Lately, situations in Tunisia and Egypt have both shown an increased use of social networking media such as Facebook and Twitter to help organize, communicate and ultimately initiate civil-disobedience campaigns and street actions. The Iranian “Green Revolution” in 2009, also, was closely followed by the Western media via YouTube and Twitter, and the latter even gave Moldova’s 2009 revolution its name, the “Twitter Revolution.”

In general, The Internet offered revolutionary groups worldwide to widely spread not just their ideological messages but also their training programs and operational plans. The social media, specifically, broadened their exposure, increased its speed, and lowered costs through networks of friends and associates sharing the information instantly and rapidly.
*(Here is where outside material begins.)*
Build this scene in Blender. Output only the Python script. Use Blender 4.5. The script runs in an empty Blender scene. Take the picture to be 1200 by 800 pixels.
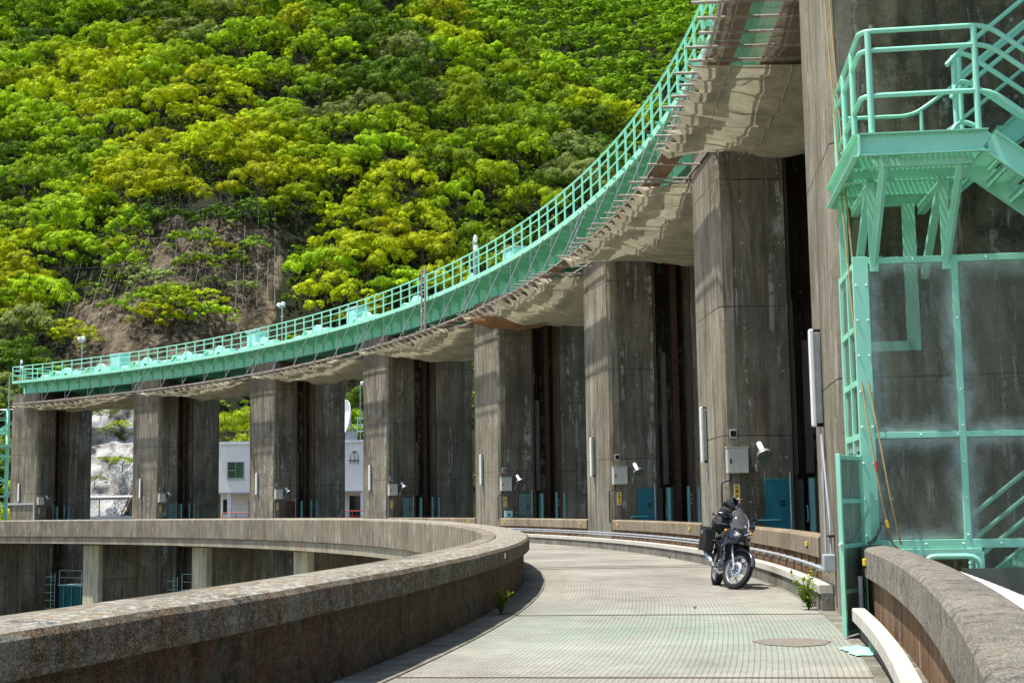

Lowering the costs of communication through usage of internet and social media networks in revolutionary acts seems to be a double edged sword:

a- With lower organizational and communications costs, a movement can depend less on outside funding, which also allows it to create the perception of being a purely national movement without foreign supporters. But at the same time, it diminishes operational security. Facebook messages can be open for all to see, and even private messages can be viewed by authorities through search warrants in more open countries or pressure on the Internet social media firms in more closed ones. Indeed, social media can quickly turn into a valuable intelligence-collection tool.

b- A reliance on social media can be exploited by a regime willing to cut the country off from Internet or domestic text messaging networks altogether, as has been the case in Egypt. Even though the shutting down of Internet did not reduce the numbers of Egyptian protesters in the streets. In fact, the protests only grew bigger as websites were shut down and the Internet was turned off.

c- Regimes can use social media also. One counter-protest tactic may be used by regimes is to spread disinformation, whether to scare protestors or lure them all to one location where the police wait for them.

d- The most obvious obstacle the revolutions face is the access rate to internet. Eventually, a successful revolutionary movement has to appeal to the middle class, the working class, retirees and rural segments of the population, groups that are unlikely to have Internet access in most developing countries.

In most Arab countries, the access to internet among population is below 35 percent, so if a movement wants to grow large enough to make effective change, it will have to use traditional media like TV and radio. Social media represent only one tool among many for an opposition group to employ. It should use other means for mobilization like face to face communications, phone calls and other means of direct communications, not through social networking only.

No one can deny that social media (facebook) offers advantages in circulating messages quickly and broadly, allowing organizers of protests to involve like-minded people in a movement at a very low cost. However, we should not overestimate the role of social media in breaking up the revolutions. Facebook messages alone did not prove to make Egyptian and Tunisian people move to the streets to protest and join the street actions. Social and economic conditions were the basic motives to revolutions, and social media just facilitated protests. Social media do not create protest movements; they only allow members of such movements to communicate more easily.

Eventually, the role and presence of charismatic leaders in revolutionary groups should not be ignored. Protest movements are rarely successful if led from somebody’s basement in a virtual arena or unknown person communicating with supporters through internet or facebook specifically.

Any revolutionary group is usually inspired by a leader, who does the most part of mobilization. Besides the internet, it has to use different means for interest aggregation, motivation, recruitment and communication. In this sense, internet or social media networks can be seen as a part of the overall strategy, but it cannot be the sole strategy.